··· DATA SECTION ···

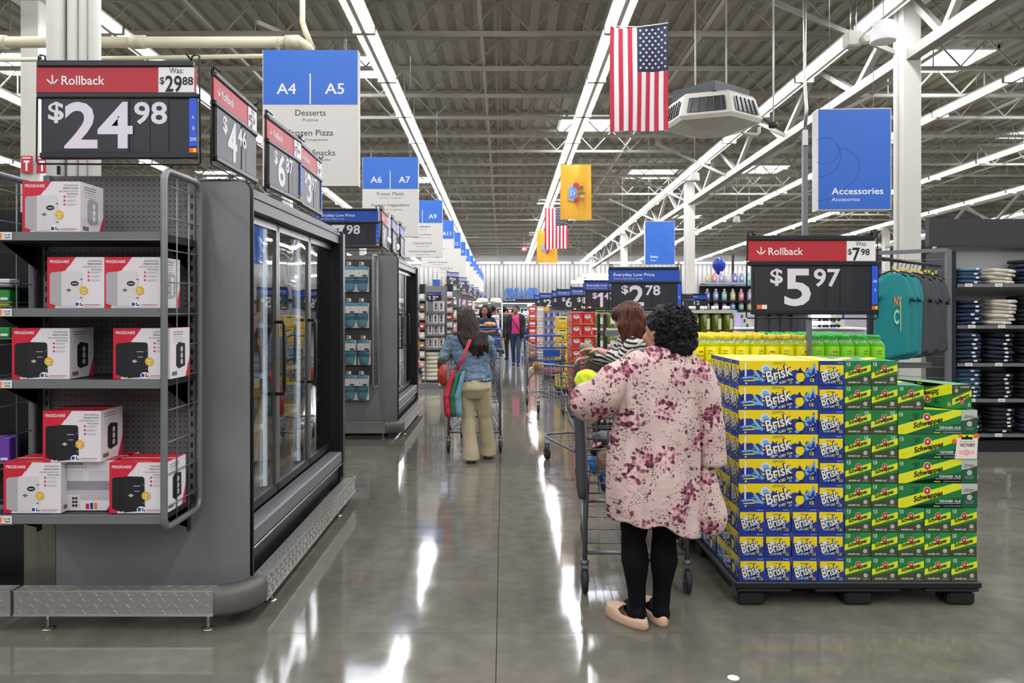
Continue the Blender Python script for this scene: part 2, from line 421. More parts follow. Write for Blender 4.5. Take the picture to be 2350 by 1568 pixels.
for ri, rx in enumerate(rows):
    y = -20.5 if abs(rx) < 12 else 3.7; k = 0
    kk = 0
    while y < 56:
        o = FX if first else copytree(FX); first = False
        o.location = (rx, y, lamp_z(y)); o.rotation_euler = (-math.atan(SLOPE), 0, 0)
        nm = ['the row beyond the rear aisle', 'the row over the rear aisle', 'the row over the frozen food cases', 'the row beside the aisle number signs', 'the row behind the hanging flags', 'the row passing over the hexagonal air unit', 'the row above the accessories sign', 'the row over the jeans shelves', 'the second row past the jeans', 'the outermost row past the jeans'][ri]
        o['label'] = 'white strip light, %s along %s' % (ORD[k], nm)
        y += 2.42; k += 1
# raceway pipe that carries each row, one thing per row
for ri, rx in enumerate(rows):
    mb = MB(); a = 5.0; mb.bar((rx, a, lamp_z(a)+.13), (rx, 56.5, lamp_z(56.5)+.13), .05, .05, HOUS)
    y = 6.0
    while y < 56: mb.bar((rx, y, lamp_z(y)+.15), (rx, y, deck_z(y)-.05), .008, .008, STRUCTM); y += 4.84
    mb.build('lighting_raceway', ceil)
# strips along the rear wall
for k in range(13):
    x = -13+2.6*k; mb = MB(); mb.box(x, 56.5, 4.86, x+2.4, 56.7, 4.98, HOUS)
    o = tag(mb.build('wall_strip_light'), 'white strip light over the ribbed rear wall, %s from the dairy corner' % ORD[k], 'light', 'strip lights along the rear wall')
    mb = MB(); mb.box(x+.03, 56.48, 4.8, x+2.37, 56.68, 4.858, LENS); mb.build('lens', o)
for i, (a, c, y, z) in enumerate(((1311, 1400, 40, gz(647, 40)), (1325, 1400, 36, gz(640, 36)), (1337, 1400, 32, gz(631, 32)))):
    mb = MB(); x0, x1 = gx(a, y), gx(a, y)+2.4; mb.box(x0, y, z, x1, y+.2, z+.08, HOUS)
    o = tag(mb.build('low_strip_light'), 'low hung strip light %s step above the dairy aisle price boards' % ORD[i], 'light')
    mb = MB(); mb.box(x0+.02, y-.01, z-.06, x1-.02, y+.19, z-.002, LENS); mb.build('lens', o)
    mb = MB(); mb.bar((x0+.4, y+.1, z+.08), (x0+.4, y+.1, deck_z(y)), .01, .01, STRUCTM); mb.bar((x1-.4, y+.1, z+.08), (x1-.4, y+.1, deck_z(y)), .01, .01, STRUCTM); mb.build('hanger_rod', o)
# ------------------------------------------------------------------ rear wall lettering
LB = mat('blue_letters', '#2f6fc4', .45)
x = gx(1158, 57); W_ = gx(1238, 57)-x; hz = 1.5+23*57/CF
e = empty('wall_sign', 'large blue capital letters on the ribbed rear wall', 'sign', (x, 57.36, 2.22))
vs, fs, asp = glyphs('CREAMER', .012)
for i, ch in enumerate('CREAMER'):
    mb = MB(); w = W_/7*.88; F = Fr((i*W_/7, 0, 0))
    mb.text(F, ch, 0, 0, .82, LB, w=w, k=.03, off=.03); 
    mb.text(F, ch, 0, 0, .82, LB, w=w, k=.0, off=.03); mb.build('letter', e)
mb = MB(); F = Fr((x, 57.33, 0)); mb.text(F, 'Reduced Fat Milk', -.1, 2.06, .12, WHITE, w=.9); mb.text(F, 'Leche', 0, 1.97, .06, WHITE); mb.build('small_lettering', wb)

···
··· DATA SECTION ···

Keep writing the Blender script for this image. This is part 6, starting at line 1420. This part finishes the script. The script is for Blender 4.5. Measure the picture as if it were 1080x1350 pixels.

···
··· DATA SECTION ···

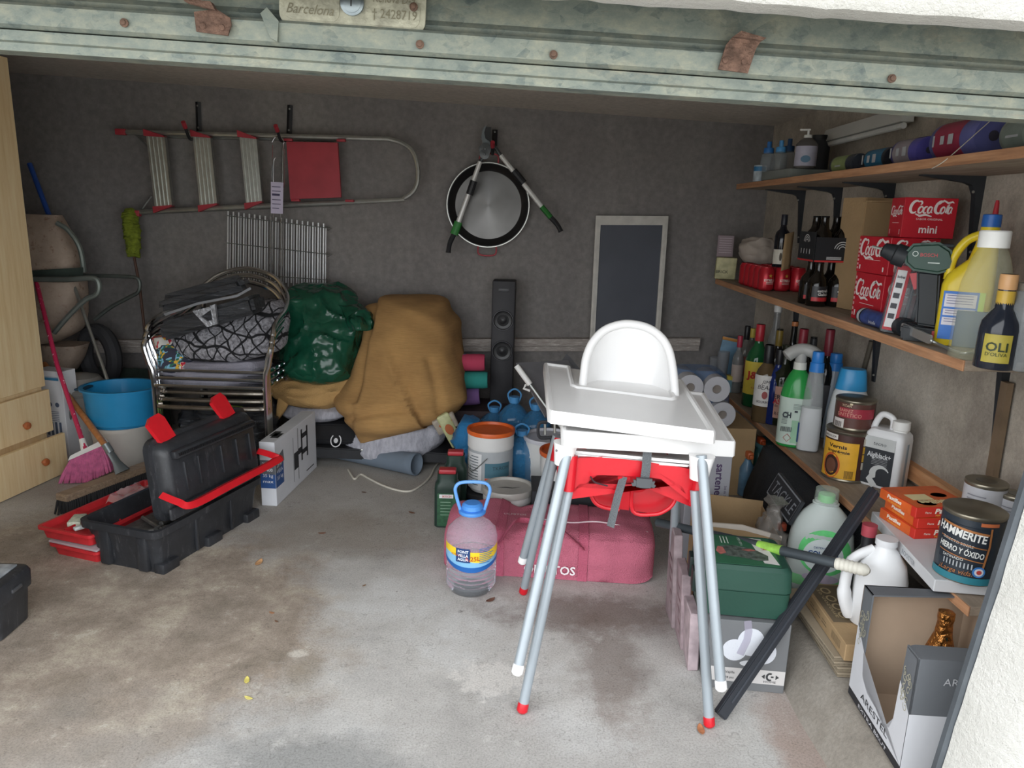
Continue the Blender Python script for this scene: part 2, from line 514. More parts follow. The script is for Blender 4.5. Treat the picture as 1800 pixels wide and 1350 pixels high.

···

How many lines in these entries contain the string "this"? State the number and nothing more.

### CORRECT RESPONSE
3